Chinese regulators have accused Alibaba Group of allowing the sale of fake goods and hurting consumers in a report that was withheld until yesterday to avoid disrupting the company’s stock market debut in the United States.

The State Administration for Industry and Commerce said the e-commerce giant allowed unlicensed merchants to use its Taobao and Tmall platforms and failed to protect consumers’ rights.

Alibaba responded via its WeChat account by accusing the SAIC of bias and misconduct in its reports on the sale of counterfeit goods online. The statement was a rare break with the obedient public tone of Chinese businesses in dealings with authorities.

The company alleged that Liu Hongliang, head of the SAIC’s market regulation department, failed to comply with appropriate procedures.

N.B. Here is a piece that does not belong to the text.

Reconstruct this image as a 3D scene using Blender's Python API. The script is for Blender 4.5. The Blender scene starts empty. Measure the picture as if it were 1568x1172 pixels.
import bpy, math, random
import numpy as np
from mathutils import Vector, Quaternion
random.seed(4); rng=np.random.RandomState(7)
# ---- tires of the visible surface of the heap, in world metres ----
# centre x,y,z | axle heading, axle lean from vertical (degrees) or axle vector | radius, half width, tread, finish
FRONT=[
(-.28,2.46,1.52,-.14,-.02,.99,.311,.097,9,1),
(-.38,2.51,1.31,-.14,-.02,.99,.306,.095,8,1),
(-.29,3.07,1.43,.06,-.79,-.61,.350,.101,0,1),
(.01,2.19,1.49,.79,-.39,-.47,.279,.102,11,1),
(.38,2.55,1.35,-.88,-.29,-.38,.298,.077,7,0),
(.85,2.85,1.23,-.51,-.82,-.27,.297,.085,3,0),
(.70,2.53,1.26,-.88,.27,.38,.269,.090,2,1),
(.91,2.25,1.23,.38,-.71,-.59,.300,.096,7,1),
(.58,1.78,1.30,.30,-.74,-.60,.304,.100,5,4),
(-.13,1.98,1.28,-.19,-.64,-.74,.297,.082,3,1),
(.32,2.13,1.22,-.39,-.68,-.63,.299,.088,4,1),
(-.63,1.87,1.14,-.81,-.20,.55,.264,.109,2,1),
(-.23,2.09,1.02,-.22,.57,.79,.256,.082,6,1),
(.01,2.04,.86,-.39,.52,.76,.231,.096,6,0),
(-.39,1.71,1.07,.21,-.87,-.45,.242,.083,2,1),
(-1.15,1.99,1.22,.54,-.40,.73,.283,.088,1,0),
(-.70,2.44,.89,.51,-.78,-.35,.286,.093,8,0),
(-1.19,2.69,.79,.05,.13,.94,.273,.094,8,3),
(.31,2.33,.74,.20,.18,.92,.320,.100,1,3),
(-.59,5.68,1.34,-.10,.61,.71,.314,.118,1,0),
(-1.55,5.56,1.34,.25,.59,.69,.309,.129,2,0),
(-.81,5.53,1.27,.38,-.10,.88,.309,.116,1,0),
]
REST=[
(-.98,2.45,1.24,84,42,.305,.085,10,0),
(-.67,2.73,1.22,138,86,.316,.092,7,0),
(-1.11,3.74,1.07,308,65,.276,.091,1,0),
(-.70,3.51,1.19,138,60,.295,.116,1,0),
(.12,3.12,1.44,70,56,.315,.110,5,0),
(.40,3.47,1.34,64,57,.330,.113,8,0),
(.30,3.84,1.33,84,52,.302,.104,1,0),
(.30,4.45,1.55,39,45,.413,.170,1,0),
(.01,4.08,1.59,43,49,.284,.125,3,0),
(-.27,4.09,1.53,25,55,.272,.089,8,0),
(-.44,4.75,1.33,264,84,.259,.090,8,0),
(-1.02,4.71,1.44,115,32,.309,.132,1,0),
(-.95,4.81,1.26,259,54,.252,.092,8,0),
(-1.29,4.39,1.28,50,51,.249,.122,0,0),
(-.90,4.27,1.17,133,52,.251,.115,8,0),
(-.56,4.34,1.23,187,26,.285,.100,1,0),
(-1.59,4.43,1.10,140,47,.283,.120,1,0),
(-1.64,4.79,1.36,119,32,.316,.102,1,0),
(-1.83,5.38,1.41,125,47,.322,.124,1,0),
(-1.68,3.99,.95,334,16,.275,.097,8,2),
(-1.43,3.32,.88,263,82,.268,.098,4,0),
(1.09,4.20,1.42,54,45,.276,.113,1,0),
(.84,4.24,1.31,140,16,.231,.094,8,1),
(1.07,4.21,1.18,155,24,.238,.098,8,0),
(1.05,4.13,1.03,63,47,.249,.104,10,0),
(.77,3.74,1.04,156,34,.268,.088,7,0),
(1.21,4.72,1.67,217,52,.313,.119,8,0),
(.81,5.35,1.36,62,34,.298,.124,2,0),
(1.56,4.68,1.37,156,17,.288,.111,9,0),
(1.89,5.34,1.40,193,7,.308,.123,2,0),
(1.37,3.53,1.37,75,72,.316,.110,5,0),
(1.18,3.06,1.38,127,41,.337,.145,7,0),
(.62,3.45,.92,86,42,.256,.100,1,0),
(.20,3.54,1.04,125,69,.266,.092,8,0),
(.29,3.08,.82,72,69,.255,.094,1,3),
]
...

In doing so, his conclusions were “defective” and damaging to China’s e-commerce sector as a whole.

“We welcome fair and just supervision, and oppose selective omissions and malicious actions,” Alibaba said.

“Obtaining a biased conclusion using the wrong methodology has inflicted irreparable and serious damage to Taobao and Chinese online businesses,” it said.

The company said it will file an official complaint about the matter to the SAIC.

Such public defiance is almost unheard of in a system in which companies nearly always respond to official criticism by promising to reform.

Alibaba’s comments were the latest in a weeklong spat with the regulator, which began last Friday with the publication of an SAIC report claiming that more than 40 percent of the goods it bought from China’s leading e-commerce platforms were fake.

The SAIC said yesterday that Alibaba must “withhold its bottom line and overcome its arrogant emotions” and remember that no firm “has privileges before the law.”

“Illegal business exists on Alibaba Group’s trading platforms, and for a long time the company has failed to pay adequate attention and failed to take measures to stop it,” the report said.

“This not only is the biggest crisis of integrity faced by the company since its founding, but also has hurt other Internet companies that try to operate legally,” it said.

Alibaba also allowed “illegal advertising” that misled consumers with false claims about low prices and other details, it said, adding that some Alibaba employees took bribes and that the company failed to deal effectively with fraud.

The report said regulators and Alibaba will work together to improve management but gave no details of planned changes.

Alibaba, founded by Jack Ma in 1999, floated on the New York Stock Exchange last September in the world’s largest-ever public offering.

The regulator said in yesterday’s report that it gave Alibaba “administrative guidance,” a form of censure, at a meeting with the company’s top executives on July 16, about two months before its IPO.

The meeting was chaired by Liu, the document said.

It also said that the meeting was held privately “in order to avoid impacting the progress of work before Alibaba’s listing.”

Alibaba said yesterday it has set up a 300-member team to fight the counterfeiters.

In December it said it has been working hard to stamp out the sale of fake goods on its platforms.

In the first nine months of last year, it closed down 200 producers and vendors of counterfeit products, and alerted police to more than 1,000 criminal cases involving 400 people.

The company also removed 90 million listings for products that breached intellectual property rights to build its global reputation ahead of its stock market listing.